Economy expanding but growth slow, uneven

Buoyed by “large increases” in gold production, Guyana’s economy has continued to expand, although growth has been slower than expected and uneven, according to the preliminary findings of a recent International Monetary Fund (IMF) mission that visited earlier in the month.

According to the concluding statement issued yesterday, following the March 6 to March 17 visit for Article IV consultations, “subdued agricultural commodity prices” and “adverse weather conditions” resulted in a contraction of agriculture, with “negative spillovers” in manufacturing and services. Delays in public investment, the statement added, continued to be a drag on construction.

“Nevertheless, GDP [Gross Domestic Product] was buoyed by very large increases in gold output, including from new mines, with total real GDP increasing by 3.3 percent despite a contraction in non-mining GDP,” it said, while noting that the mission projects real economic growth of 3.5 percent this year.

Marcos Chamon

According to the IMF team’s forecast, the growth will be driven by an increase in public investment, continued expansion in the extractive sector, and a recovery in rice production.

It said that despite slower than expected growth, fiscal revenue increased due to improvements in tax administration and higher royalties from the mining sector. “Expenditure increased less than projected mostly due to lower than budgeted public investment. In 2017, the deficit is projected to increase to about 7 percent of GDP, due in part to delayed capital spending from 2016 and the reclassification of subsidies to state owned enterprises as financing instead of revenue to the receiving enterprise,” the statement explained.

Sustaining growth, the team said, hinges upon improvements to the business climate, private sector confidence, reinvigorating construction activity and productivity-enhancing reforms in key sectors, including agriculture. The mission welcomed the progress in liberalising the communications sector, and the authorities’ plans to increase the contribution of low cost renewables to the energy matrix, improve transportation links, and modernise the payment system. “Addressing these long-standing structural impediments will stimulate construction, help raise productivity in traditional sectors, facilitate diversification into higher added-value activities, and make growth more inclusive,” it said, while adding that the mission encouraged the authorities to press ahead with the overhaul of the sugar industry, while being mindful of “the large social impact” and “providing a safety net” to protect those affected by that process.

According to the IMF team, fiscal consolidation would help slow debt accumulation before the onset of oil revenues, which are expected to provide a significant boost to exports and official reserves in the medium-term. The debt-to-GDP ratio, it noted, is projected to reach 61 percent of GDP by 2019. Nonetheless, it said debt sustainability risks remain moderate. “Authorities noted that the debt to GDP ratio will decline rapidly after the start of oil production, dropping to under 50 percent by 2020,” it pointed out. The team recommended fiscal adjustment to safeguard against downside risks. It said the adjustment could be achieved by curtailing the growth of current expenditure, supported by public enterprise reform.

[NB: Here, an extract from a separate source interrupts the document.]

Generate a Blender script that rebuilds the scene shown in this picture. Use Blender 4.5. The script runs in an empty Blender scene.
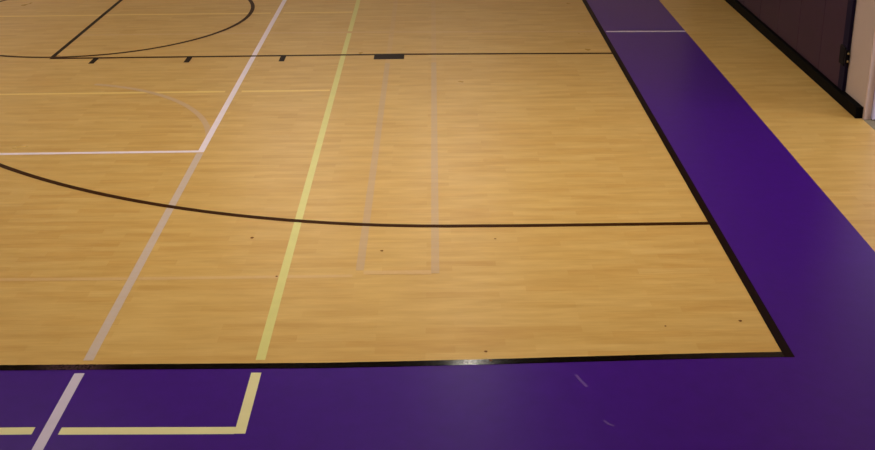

The team welcomed the Value-Added Tax (VAT) reform, which it said broadened the tax base while reducing the rate from 16 to 14 percent, and encouraged authorities to continue to strengthen tax administration.

The statement pointed out that despite weather-related shocks to food prices and excess demand during the Golden jubilee celebrations last year, inflation remained subdued at 1.5 percent at end of 2016, and it is expected to be around 2.5 percent at end of this year. It added that the monetary policy stance should remain accommodative given low inflationary pressures and weakness in economic activity. “However, pass-through from the VAT reform to inflation should be closely monitored,” it cautioned, while noting that Guyana remains vulnerable to external shocks due to its dependence on imported oil and the concentration of exports on a few commodities. The mission noted the recent increase in exchange rate flexibility, which should facilitate adjustment to external developments, and safeguard reserves. “The inter-bank foreign exchange market appears segmented and illiquid, and could be further developed, including by enhancing the transparency of market activity,” the mission said, while recommending that official foreign exchange purchases and sales use a market mechanism similar to the one used for auctioning treasury bills.

The statement added that the mission also welcomed the authorities’ interest in issuing a long-term domestic bond to substitute for short-term domestic financing, and help develop capital markets. “The mission stressed the importance of settling government balances at the Bank of Guyana (BoG). Going forward, authorities are encouraged to consolidate government accounts at the central bank and establish a Treasury Single Account in line with international best practices,” it added.

The IMF mission, which was led by Marcos Chamon, met with Finance Minister Winston Jordan, Natural Resources Minister Raphael Trotman, Public Infrastructure Minister David Patterson, Central Bank Governor Gobind Ganga, other senior officials, representatives from the private sector, the opposition party, labour unions, and other stakeholders, the statement said.